Arms tracking data shows why 17 African countries could have abstained in a UN vote to condemn the superpower
Kampala, Uganda | IAN KATUSIIME | A new report by the Stockholm International Peace Research Institute (SIPRI), an organisation that tracks arms trade, indicates that Russia was the largest supplier of weapons for African countries for the period ranging from 2017-2021. Russia’s weapons sales to Africa accounted for 44% of imports of major arms to the continent followed by the US (17%), China (10%) and France (6.1%).
The SIPRI report offers insights on why 17 African countries could have voted to abstain during an emergency meeting by the UN General Assembly that passed a resolution to condemn the Russian invasion of Ukraine in February. However the SIPRI data showed that there was a general drop on what African governments are spending on defence.
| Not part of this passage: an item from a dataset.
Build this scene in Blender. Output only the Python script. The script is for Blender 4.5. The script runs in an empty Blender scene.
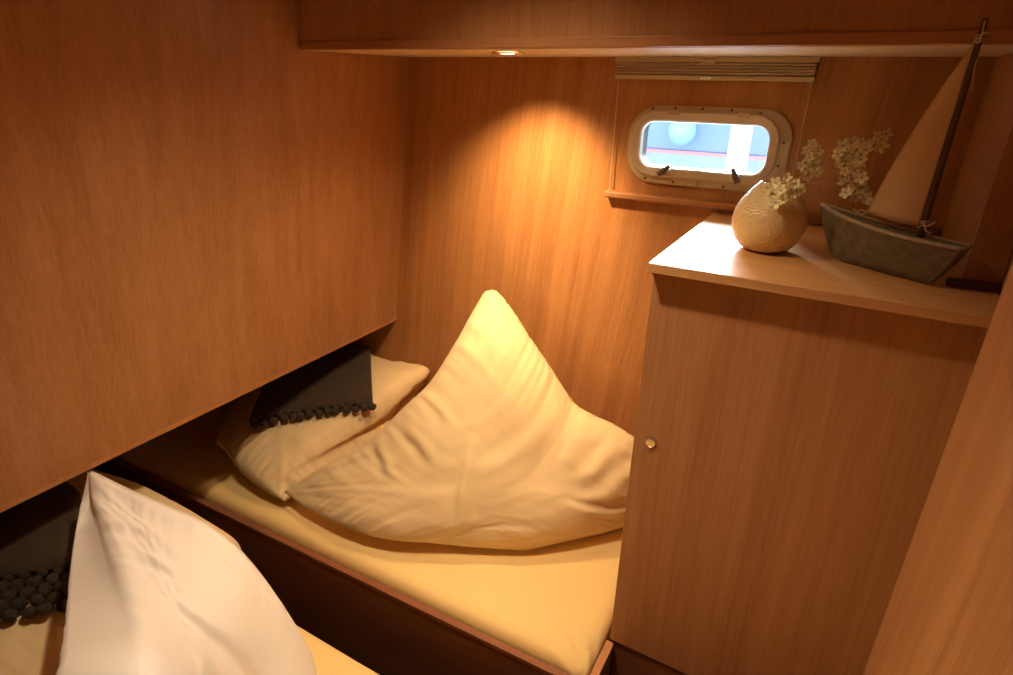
import bpy, bmesh, math, random
from mathutils import Vector, Matrix, noise
random.seed(7)
C = bpy.context.scene.collection
Z0 = 1.8                                  # height of the soffit underside above the cabin floor

# ---------------------------------------------------------------- camera
yaw, pitch, roll, FP = (0.512386, 0.406546, 0.018438, 599.478686)
cF = Vector((-math.sin(yaw)*math.cos(pitch), math.cos(yaw)*math.cos(pitch), -math.sin(pitch)))
cR0 = Vector((math.cos(yaw), math.sin(yaw), 0)); cU0 = cR0.cross(cF)
cR = cR0*math.cos(roll)+cU0*math.sin(roll); cU = -cR0*math.sin(roll)+cU0*math.cos(roll)
cC = Vector((1.18892, -1.51797, -0.05381)) + Vector((0, 0, Z0))
cd = bpy.data.cameras.new('camera'); cd.sensor_width = 36; cd.lens = FP*36/1013; cd.clip_start = .01; cd.clip_end = 200
co = bpy.data.objects.new('camera', cd); C.objects.link(co)
co.matrix_world = Matrix(((cR.x, cU.x, -cF.x, cC.x), (cR.y, cU.y, -cF.y, cC.y), (cR.z, cU.z, -cF.z, cC.z), (0, 0, 0, 1)))
bpy.context.scene.camera = co

def P(u, v, y=None, z=None):
    "survey helper: point of the cabin seen at (u,v) on the plane y=const or z=const (z counted from the soffit)"
    d = cF + cR*((u-506.5)/FP) - cU*((v-337.5)/FP)
    t = (y-cC.y)/d.y if y is not None else (z+Z0-cC.z)/d.z
    return cC + d*t

def W(x, y, z): return Vector((x, y, z+Z0))

# ---------------------------------------------------------------- materials
def mat(name): 
    m = bpy.data.materials.new(name); m.use_nodes = True
    return m, m.node_tree, m.node_tree.nodes['Principled BSDF']

def wood(name, dark, light, axis='z', rough=.4, scale=1., contrast=1., lean=0):
    m, t, b = mat(name); n = t.nodes; l = t.links
    tc = n.new('ShaderNodeTexCoord'); ro = n.new('ShaderNodeMapping'); ro.inputs['Rotation'].default_value = (0, -lean, 0)
    l.new(tc.outputs['Object'], ro.inputs['Vector'])
    def layer(across, along, detail, rg=.55):
        mp = n.new('ShaderNodeMapping')
        s = [across*scale]*3; s['xyz'.index(axis)] = along*scale
        mp.inputs['Scale'].default_value = s
        l.new(ro.outputs['Vector'], mp.inputs['Vector'])
        ns = n.new('ShaderNodeTexNoise'); ns.inputs['Detail'].default_value = detail; ns.inputs['Roughness'].default_value = rg
        ns.inputs['Scale'].default_value = 1
        l.new(mp.outputs['Vector'], ns.inputs['Vector']); return ns
    a = layer(210, 5, 3); c = layer(24, .6, 4, .65); e = layer(9, .6, 2); f = layer(480, 30, 2)
    def mix(x, y, w):
        k = n.new('ShaderNodeMix'); k.data_type = 'FLOAT'; k.inputs['Factor'].default_value = w
        l.new(x, k.inputs['A']); l.new(y, k.inputs['B']); return k.outputs['Result']
    s = mix(mix(a.outputs['Fac'], c.outputs['Fac'], .6), mix(e.outputs['Fac'], f.outputs['Fac'], .45), .36)
    r = n.new('ShaderNodeValToRGB'); 
    r.color_ramp.elements[0].position = .5-.14/contrast; r.color_ramp.elements[1].position = .5+.14/contrast
    r.color_ramp.elements[0].color = (*dark, 1); r.color_ramp.elements[1].color = (*light, 1)
    l.new(s, r.inputs['Fac']); l.new(r.outputs['Color'], b.inputs['Base Color'])
    b.inputs['Roughness'].default_value = rough; b.inputs['Specular IOR Level'].default_value = .4
    bp = n.new('ShaderNodeBump'); bp.inputs['Strength'].default_value = .08; bp.inputs['Distance'].default_value = .001
    l.new(a.outputs['Fac'], bp.inputs['Height']); l.new(bp.outputs['Normal'], b.inputs['Normal'])
    return m

def plain(name, col, rough=.5, metal=0., bump=0., bscale=200, var=.0, sheen=0, spec=.5, trans=0):
    m, t, b = mat(name); n = t.nodes; l = t.links
    b.inputs['Roughness'].default_value = rough; b.inputs['Metallic'].default_value = metal
    b.inputs['Specular IOR Level'].default_value = spec
    if sheen: b.inputs['Sheen Weight'].default_value = sheen
    tc = n.new('ShaderNodeTexCoord')
    ns = n.new('ShaderNodeTexNoise'); ns.inputs['Scale'].default_value = bscale; ns.inputs['Detail'].default_value = 3
    l.new(tc.outputs['Object'], ns.inputs['Vector'])
    r = n.new('ShaderNodeValToRGB')
    r.color_ramp.elements[0].color = (*[c*(1-var) for c in col], 1); r.color_ramp.elements[1].color = (*[min(1, c*(1+var)) for c in col], 1)
    r.color_ramp.elements[0].position = .35; r.color_ramp.elements[1].position = .65
    l.new(ns.outputs['Fac'], r.inputs['Fac']); l.new(r.outputs['Color'], b.inputs['Base Color'])
    if bump:
        bp = n.new('ShaderNodeBump'); bp.inputs['Strength'].default_value = bump; bp.inputs['Distance'].default_value = .002
        l.new(ns.outputs['Fac'], bp.inputs['Height']); l.new(bp.outputs['Normal'], b.inputs['Normal'])
    return m

M = {}
M['wood'] = wood('beech_veneer', (.36, .152, .056), (.56, .288, .122), 'z', .42)
M['woodwall'] = wood('beech_veneer_wall', (.34, .138, .045), (.60, .288, .108), 'z', .40, contrast=1.1, lean=.12)
M['woodx'] = wood('beech_edge', (.40, .17, .065), (.56, .27, .115), 'x', .4)
M['woody'] = wood('beech_edge_long', (.44, .19, .075), (.60, .30, .13), 'y', .4)
M['top'] = wood('beech_top', (.52, .25, .09), (.68, .38, .155), 'x', .38)
M['soffit'] = plain('cream_laminate', (.82, .68, .43), .5, var=.03)
M['woodlit'] = wood('lit_beech_veneer', (.46, .205, .08), (.68, .36, .155), 'z', .42)  # veneer lightened: the partition's stronger light is put into its colour
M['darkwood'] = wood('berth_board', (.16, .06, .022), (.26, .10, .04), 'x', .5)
M['rim'] = wood('berth_rim', (.24, .085, .035), (.34, .13, .06), 'x', .42)
M['floor'] = plain('dark_carpet', (.045, .026, .014), .95, bump=.4, bscale=400, var=.2)
M['ceil'] = plain('ceiling_lining', (.55, .42, .28), .7, var=.04)
M['hull'] = plain('hull_lining', (.20, .13, .075), .9, bump=.3, bscale=300, var=.1)
M['sheet'] = plain('yellow_sheet', (.93, .68, .29), .85, bump=.06, bscale=900, var=.02, sheen=.15)
M['pillow'] = plain('yellow_pillowcase', (.80, .615, .35), .8, bump=.06, bscale=900, var=.02, sheen=.15)
M['white'] = plain('cream_white_pillowcase', (.93, .90, .86), .8, bump=.06, bscale=900, var=.015, sheen=.15)
M['blanket'] = plain('dark_brown_wool', (.050, .031, .018), .95, bump=1., bscale=500, var=.35, sheen=.04)
M['plastic'] = plain('cream_plastic', (.58, .46, .30), .38, var=.03)
M['sash'] = plain('window_plastic', (.62, .49, .33), .38, var=.03)
M['gasket'] = plain('white_gasket', (.88, .86, .80), .4)
M['rubber'] = plain('black_rubber', (.02, .018, .016), .6)
M['latch'] = plain('latch_plastic', (.13, .095, .065), .4)
M['blind'] = plain('pleated_blind', (.50, .39, .26), .6, var=.06)
M['cord'] = plain('cord', (.72, .55, .38), .7)
M['chrome'] = plain('nickel', (.75, .68, .6), .25, metal=1.)
M['brass'] = plain('brass_bezel', (.85, .65, .35), .3, metal=1.)
M['stem'] = plain('dry_stem', (.60, .45, .22), .7, var=.1)
M['petal'] = plain('cream_petal', (1, .88, .54), .7, var=.08, bscale=60)
M['core'] = plain('flower_core', (.30, .14, .03), .7)
M['boat'] = plain('grey_green_wood', (.17, .135, .075), .75, bump=.5, bscale=80, var=.18)
M['boatedge'] = plain('worn_gunwale', (.40, .33, .21), .7, bump=.3, bscale=120, var=.15)
M['sail'] = plain('sailcloth', (.64, .43, .23), .85, bump=.3, bscale=500, var=.05)
M['mast'] = plain('dark_mast', (.09, .045, .02), .7, var=.15)
M['twine'] = plain('twine', (.66, .50, .34), .9)
M['tray'] = plain('dark_board', (.10, .06, .03), .6)

def vase_material():
    m, t, b = mat('dimpled_ceramic'); n = t.nodes; l = t.links
    tc = n.new('ShaderNodeTexCoord'); vo = n.new('ShaderNodeTexVoronoi'); vo.inputs['Scale'].default_value = 210; vo.inputs['Randomness'].default_value = .45
    l.new(tc.outputs['Object'], vo.inputs['Vector'])
    bp = n.new('ShaderNodeBump'); bp.inputs['Strength'].default_value = .55; bp.inputs['Distance'].default_value = .0025; bp.invert = True
    l.new(vo.outputs['Distance'], bp.inputs['Height']); l.new(bp.outputs['Normal'], b.inputs['Normal'])
    b.inputs['Base Color'].default_value = (.74, .54, .27, 1); b.inputs['Roughness'].default_value = .3
    return m
M['vase'] = vase_material()

def glass_material():
    m = bpy.data.materials.new('window_glass'); m.use_nodes = True; t = m.node_tree; t.nodes.clear()
    o = t.nodes.new('ShaderNodeOutputMaterial'); mx = t.nodes.new('ShaderNodeMixShader'); a = t.nodes.new('ShaderNodeBsdfTransparent'); g = t.nodes.new('ShaderNodeBsdfGlossy')
    a.inputs['Color'].default_value = (.93, .96, .98, 1); g.inputs['Roughness'].default_value = .03; mx.inputs['Fac'].default_value = .05
    t.links.new(a.outputs[0], mx.inputs[1]); t.links.new(g.outputs[0], mx.inputs[2]); t.links.new(mx.outputs[0], o.inputs[0])
    return m
M['glass'] = glass_material()

def emit(name, col, s):
    m, t, b = mat(name); b.inputs['Base Color'].default_value = (1, .9, .7, 1)
    b.inputs['Emission Color'].default_value = (*col, 1); b.inputs['Emission Strength'].default_value = s
    return m
M['lamp'] = emit('halogen_lens', (1, .86, .6), 12)

# ---------------------------------------------------------------- builders
def link(name, bm, material, parent=None, smooth=False, auto=None):
    bmesh.ops.recalc_face_normals(bm, faces=bm.faces)
    me = bpy.data.meshes.new(name); bm.to_mesh(me); bm.free()
    for m_ in (material if isinstance(material, (list, tuple)) else [material]): me.materials.append(m_)
    if smooth or auto:
        for f in me.polygons: f.use_smooth = True
    if auto:
        try: me.set_sharp_from_angle(angle=math.radians(auto))
        except Exception: pass
    o = bpy.data.objects.new(name, me); C.objects.link(o)
    if parent:
        o.parent = parent; o.matrix_parent_inverse = Matrix.Translation(-gloc(parent))
    return o
def gloc(o): return Vector() if o.parent else o.location.copy()   # every mesh is written in cabin coordinates
def thing(name, label, cat, loc, group=None):
    o = bpy.data.objects.new(name, None); o.empty_display_size = .02; C.objects.link(o); o.location = loc
    o['label'] = label; o['category'] = cat
    if group: o['group'] = group
    return o
def tag(o, label, cat, group=None):
    o['label'] = label; o['category'] = cat
    if group: o['group'] = group
    return o
def struct(name, bm, m, **k):
    o = link(name, bm, m, **k); o['kind'] = 'structure'; return o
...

“The overall drop in African arms imports was mainly due to decreases in imports by Algeria and Morocco—the two largest arms importers in the region,” the report stated on its Africa section. In the same period, 2017–202, Algeria accounted for 44 per cent of total African arms imports and for 2.6 per cent of the global total.
The report shows that countries in Sub-Saharan Africa are bottom of the pile when it comes to the arms trade. A measly 2% is what the 46 countries in the ‘sub-Saharan Africa’ region account for in the total global arms trade.
The new data shows that countries like Nigeria, South Africa, Kenya, and to a lower extent; Uganda; the fastest growing countries in the often cited sub region in Africa, are even importing less arms than they were shipping in ten years ago.
“Taken together, their arms imports were 35 per cent lower in 2017–21 than in 2012–16,” the SIPRI factsheet says. Some of the conflicts wrecking the continent had a bearing on their nation’s imports.
“In 2017–21 the five largest arms importers in the sub-region were Angola, Nigeria, Ethiopia, Mali and Botswana. Recently imported arms played a role in the current armed conflicts in three of these states: Nigeria, Ethiopia and Mali. In 2017–21 these three states each had a diversified supplier base and received no more than 49 per cent of their major arms from a single supplier.”
Nigeria has been fighting Boko Haram insurgents in the northern parts of the country while Ethiopia has been at war with its Tigrayan region for more than a year. On the other hand, Mali has gone through a series of coups and instability while Boko Haram militants have also sheltered in its territory. The outlier seems to be Botswana because Angola has always been cited among the most powerful militaries in Africa.